Many Pakistanis complain that the gap between the rich and poor has grown, while 8 percent inflation has made food and energy costs prohibitively expensive. Islamic extremism and terrorist attacks are on the rise, leaving more than 400 people dead and 900 injured in suicide bombings in the past three months.

Surveys show that Pakistanis see the restoration of democracy as a key factor in improving security and combating Islamic extremism.

But in recent months, as the calls increased for Musharraf to step down, analysts said his response became more authoritarian: He sacked the country's chief justice and fired dozens of other independent judges, yanked independent television channels off the air in the name of public security, arrested political opponents, stacked the election commission with supporters, and finally suspended the constitution and declared emergency rule.

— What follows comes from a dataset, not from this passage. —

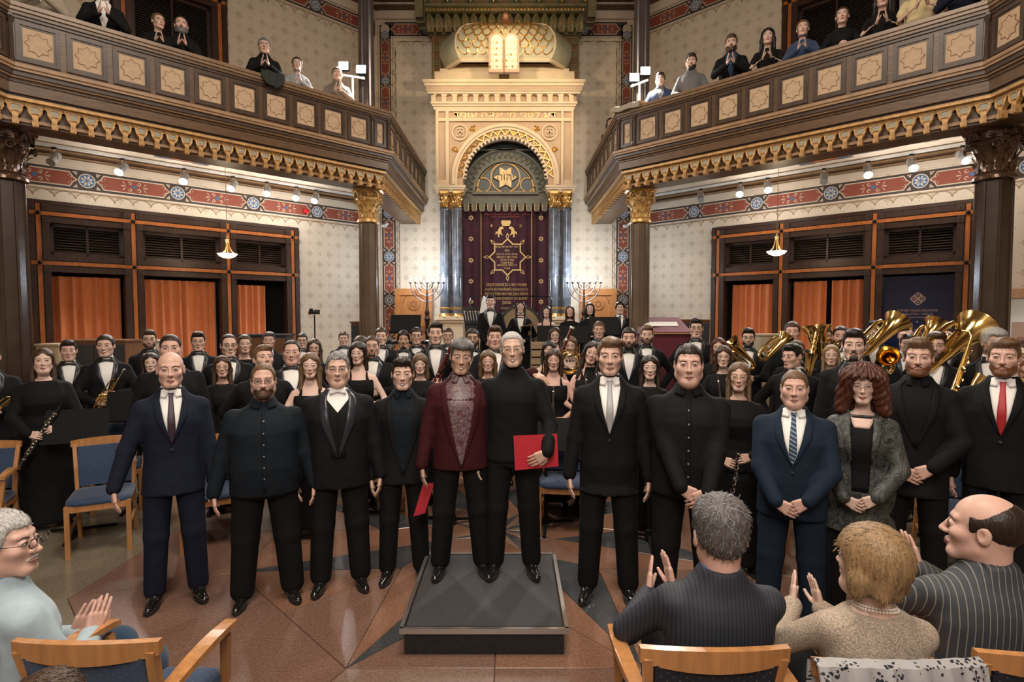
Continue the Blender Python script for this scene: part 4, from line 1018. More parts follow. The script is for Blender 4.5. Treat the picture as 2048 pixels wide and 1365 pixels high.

"It's eight years down the line, and last year was the worst of his political life. Musharraf made one mistake after another," said Mushahid Hussein, the number-two official in Musharraf's political party and a top adviser to the president. "He was cocksure and overconfident. There was the feeling of a Catholic marriage - till death do us part."

Despite his criticism, Hussein remains a Musharraf supporter, arguing that the president repeatedly shows a willingness to correct his mistakes - finally giving up his job as army chief and picking a credible successor, lifting emergency rule, allowing Bhutto and Sharif to return from exile and rescheduling elections that he had postponed. "The biggest challenge now are honest and peaceful elections," he said.

"He tried to be a democrat and a dictator, but the concept didn't work," said Tasleem Zahra, 21, a business student in the capital. "What we need is a young, elected politician who can run Pakistan moderately and honestly."